L’uomo è uomo e la donna è donna. Sembra una banalità dirlo; ma, in epoca di diritti LGBTQ+, di identità di genere fluide e di star internazionali che, orgogliose, dichiarano su riviste patinate come i propri figli sceglieranno il loro sesso solo al 18° anno di età, anche una frase così semplice suona rivoluzionaria.
La frase può anche essere il riassunto della riforma costituzionale approvata, a larghissima maggioranza, nei giorni scorsi in Ungheria. E che d’ora in avanti sancirà ufficialmente il riconoscimento della famiglia, in termini legali, solo se formata da “vincoli di natura eterosessuale”. In altre parole, in Ungheria, la famiglia, per essere definita tale, dovrà per legge essere composta da un uomo e una donna. A valle di questo principio, un’altra serie di norme relative ai diritti dell’individuo; che prevede, tra gli altri, il divieto di adozione dei minori per le coppie omosessuali ed il divieto di modificare il genere, sancito indiscutibilmente alla nascita.

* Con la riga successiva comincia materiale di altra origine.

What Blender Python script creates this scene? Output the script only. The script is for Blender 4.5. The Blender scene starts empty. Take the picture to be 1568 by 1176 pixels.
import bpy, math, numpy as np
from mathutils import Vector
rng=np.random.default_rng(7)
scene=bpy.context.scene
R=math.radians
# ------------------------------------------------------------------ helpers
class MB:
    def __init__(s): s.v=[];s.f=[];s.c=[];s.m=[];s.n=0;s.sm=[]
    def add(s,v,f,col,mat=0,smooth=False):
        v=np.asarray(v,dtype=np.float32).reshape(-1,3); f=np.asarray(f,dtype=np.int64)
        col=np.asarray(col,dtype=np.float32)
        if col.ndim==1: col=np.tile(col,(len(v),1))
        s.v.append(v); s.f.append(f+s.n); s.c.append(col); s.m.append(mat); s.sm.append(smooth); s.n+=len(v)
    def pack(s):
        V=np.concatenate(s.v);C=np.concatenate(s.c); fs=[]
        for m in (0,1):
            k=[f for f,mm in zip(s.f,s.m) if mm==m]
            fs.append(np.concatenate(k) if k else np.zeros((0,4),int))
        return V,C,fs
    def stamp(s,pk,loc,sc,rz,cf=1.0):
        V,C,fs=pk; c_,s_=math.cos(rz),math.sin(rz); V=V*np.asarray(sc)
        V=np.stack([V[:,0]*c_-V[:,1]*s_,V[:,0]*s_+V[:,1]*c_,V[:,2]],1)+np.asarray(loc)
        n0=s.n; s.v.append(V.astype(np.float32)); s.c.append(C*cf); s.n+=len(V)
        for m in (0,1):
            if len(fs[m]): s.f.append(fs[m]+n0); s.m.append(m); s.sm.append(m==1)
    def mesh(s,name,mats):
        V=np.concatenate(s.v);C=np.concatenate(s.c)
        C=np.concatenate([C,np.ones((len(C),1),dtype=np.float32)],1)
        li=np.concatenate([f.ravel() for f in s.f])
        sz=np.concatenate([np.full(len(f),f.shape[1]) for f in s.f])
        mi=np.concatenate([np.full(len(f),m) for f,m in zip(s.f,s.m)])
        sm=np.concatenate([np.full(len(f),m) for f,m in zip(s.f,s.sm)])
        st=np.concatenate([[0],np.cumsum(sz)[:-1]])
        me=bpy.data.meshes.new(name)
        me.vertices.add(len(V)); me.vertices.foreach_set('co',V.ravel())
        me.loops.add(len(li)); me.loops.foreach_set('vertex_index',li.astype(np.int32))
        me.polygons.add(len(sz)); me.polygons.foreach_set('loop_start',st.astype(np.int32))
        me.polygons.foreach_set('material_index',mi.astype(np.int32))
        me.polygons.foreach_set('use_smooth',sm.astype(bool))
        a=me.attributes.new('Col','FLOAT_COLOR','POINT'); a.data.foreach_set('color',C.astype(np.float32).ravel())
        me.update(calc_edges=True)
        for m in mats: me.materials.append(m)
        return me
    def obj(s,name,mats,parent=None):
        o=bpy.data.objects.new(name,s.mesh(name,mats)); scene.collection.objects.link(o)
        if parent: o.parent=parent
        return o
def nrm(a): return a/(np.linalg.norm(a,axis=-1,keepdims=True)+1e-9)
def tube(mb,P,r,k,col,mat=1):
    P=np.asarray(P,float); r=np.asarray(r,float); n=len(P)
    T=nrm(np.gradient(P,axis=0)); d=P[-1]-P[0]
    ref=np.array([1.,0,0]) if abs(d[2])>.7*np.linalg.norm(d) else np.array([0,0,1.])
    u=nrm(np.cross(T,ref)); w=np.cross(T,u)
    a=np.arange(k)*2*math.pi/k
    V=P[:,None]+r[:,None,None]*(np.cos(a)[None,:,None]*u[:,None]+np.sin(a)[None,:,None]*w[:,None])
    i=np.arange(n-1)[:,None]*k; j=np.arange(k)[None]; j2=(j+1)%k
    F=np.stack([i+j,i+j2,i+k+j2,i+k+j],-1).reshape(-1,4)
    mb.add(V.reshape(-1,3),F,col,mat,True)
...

La riforma si pone in chiara antitesi rispetto alle derive più progressiste – assai in voga negli Stati Uniti, in Canada e in diversi Paesi dell’Unione Europea – che vorrebbero veder scomparire i riferimenti alla concezione tradizionale della famiglia. Equiparando, per legge, ogni tipo di unione tra esseri umani; e permettendo, spesso incentivando, cambi di sesso e fluidità di genere.
I portavoce del governo di Budapest riferiscono che questa riforma costituzionale non vuole essere in alcun modo contro determinati gruppi di persone, bensì a favore dei bambini e del loro inalienabile diritto di “crescere secondo natura” e con un’educazione ispirata ai “valori del cristianesimo e della società tradizionale ungherese”.
Nella sua apparente normalità, la legge rischia di infiammare ancora una volta il dibattito intra-comunitario tra i paesi di orientamento più liberal e quelli più ancorati ai valori tradizionali, tra i quali spiccano Polonia e Ungheria.